Citizen Sleeper 2: Starward Vector Review - The Illusion of Choice
Few games released these days play quite like Citizen Sleeper 2: Starward Vector or its predecessor, Citizen Sleeper. I have been playing video games for over thirty-five years now, and even the games I played as a child relied on the graphical technologies of the day, such as they were, to show the player the world they inhabited. While Starward Vector has multiple locations you can journey to, you are only depicted with the location as a whole. It doesn’t matter if you are visiting a shop to enquire about some fuel leads or trying to survive a rampaging piece of automated mining tech; you will only ever see the larger world area.
This is an intentional design choice, used because the main focus of Starward Vector is your interactions with the characters you encounter and the narrative journey you undertake alongside your crew. In the first game, your Sleeper was, for all intents and purposes, alone, and the game played akin to one of the old Choose Your Own Adventure books I used to read as a kid, where multiple paths lead to different endings, accessible from different points of the narrative. By comparison, the only real ending in Starward Vector always occurs at the same point. You may have made some different choices that result in differences in your crew, but no matter the path you take through the Starward Belt, your final destination is always the same.
Given that the game wants you to experience the narrative journey first and foremost, Starward Vector is a slow burn, filled with lots of exposition and conversations with NPCs that provide backstories, other information or just someone wanting to discuss how they feel. This is not a major issue, but as I reached the third act, there were times I wished I could skip some of these random conversations. On the flip side, in the early parts of the game, it can feel like too much information is being thrown at you without the time to absorb and understand it all fully.
This is most evident with the integration of the dice aspects of the game. With development rooted in the love of TTRPG games, all your actions and their consequences are determined by the roll of the die. The big change in Starward Vector comes with the application of negative effects failed rolls can have on your Sleeper and the increased difficulty these can bring. The majority of activities can result in a successful, neutral or negative result. While the stats of your character do play a factor in these, a majority of these results will be based on the number on the die used.

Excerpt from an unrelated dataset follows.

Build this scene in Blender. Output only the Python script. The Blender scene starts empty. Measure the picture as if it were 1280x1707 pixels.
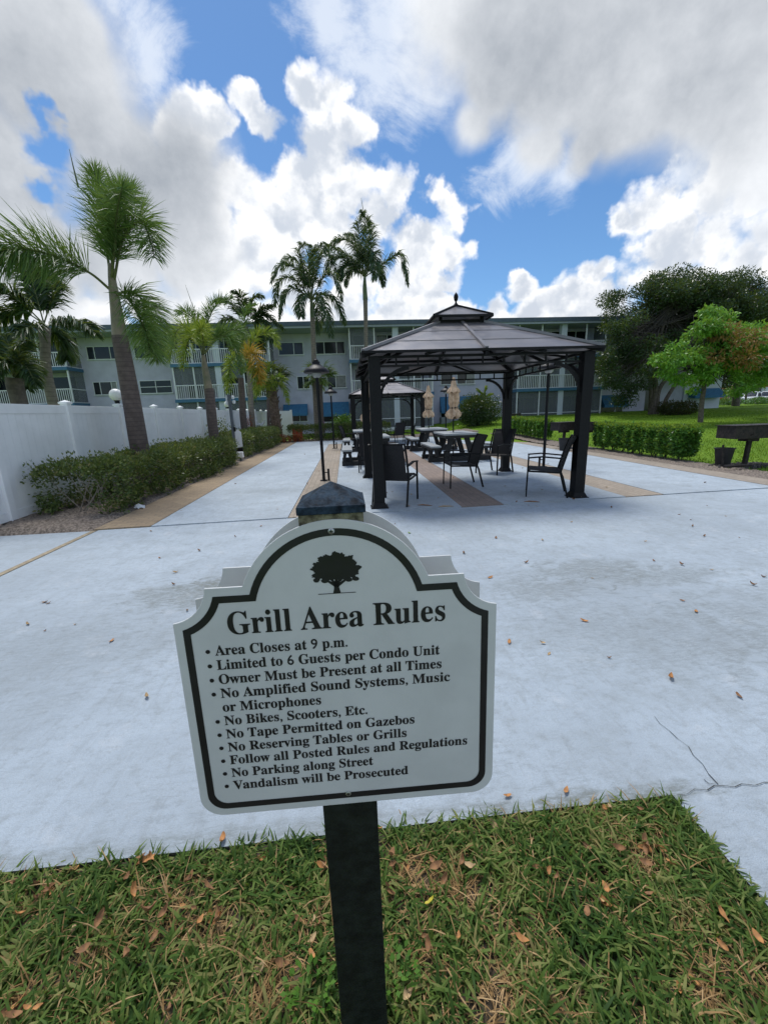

This is where Starward Vector can get overwhelming, because the negative results will damage the die used and cause stress to your own synthetic body. After three negative results, a die can break and need to be repaired, limiting your actions until you remedy the situation. Additionally, your body takes on stress that can introduce ‘glitches’ to your dice. Using a glitched die means you only have a 20% chance of a successful result, and until the third act, there is no way to remove these glitches. Given the timed nature of the contracts you undertake, limited by an event countdown or your store of supplies, there are times when you cannot avoid having to use these higher-risk dice when trying to complete an objective.
This can have a massive effect on player actions in the early part of the game, where time constraints combined with unlucky RNG results can really cause problems with progression. Combine this with an inability to create a save or reload your game manually, in what I believe is an attempt to avoid save scumming, and you have a real chance of ruining the player experience by inflicting them with a condition that cannot be remedied until late game. I would not be surprised if some players have been put off completing Starward Vector, having fallen afoul of these mechanics.
It is difficult to grade Citizen Sleeper 2: Starward Vector. There are moments where you feel you have control of how you want to play the game and what you want to do, but so too are there moments where you feel you are just following along on a predetermined story, where the choices don’t matter, and the free agency you have as the Sleeper is just an illusion. While I was lucky enough that I never suffered enough setbacks to ruin my playthrough, the imposition of penalties based on random results that the player cannot rectify also made me feel like my choices didn’t matter, and that, at the end of the day, the whole experience is reliant on luck to be successful.
Citizen Sleeper 2 was reviewed on PC with code kindly supplied by the publisher.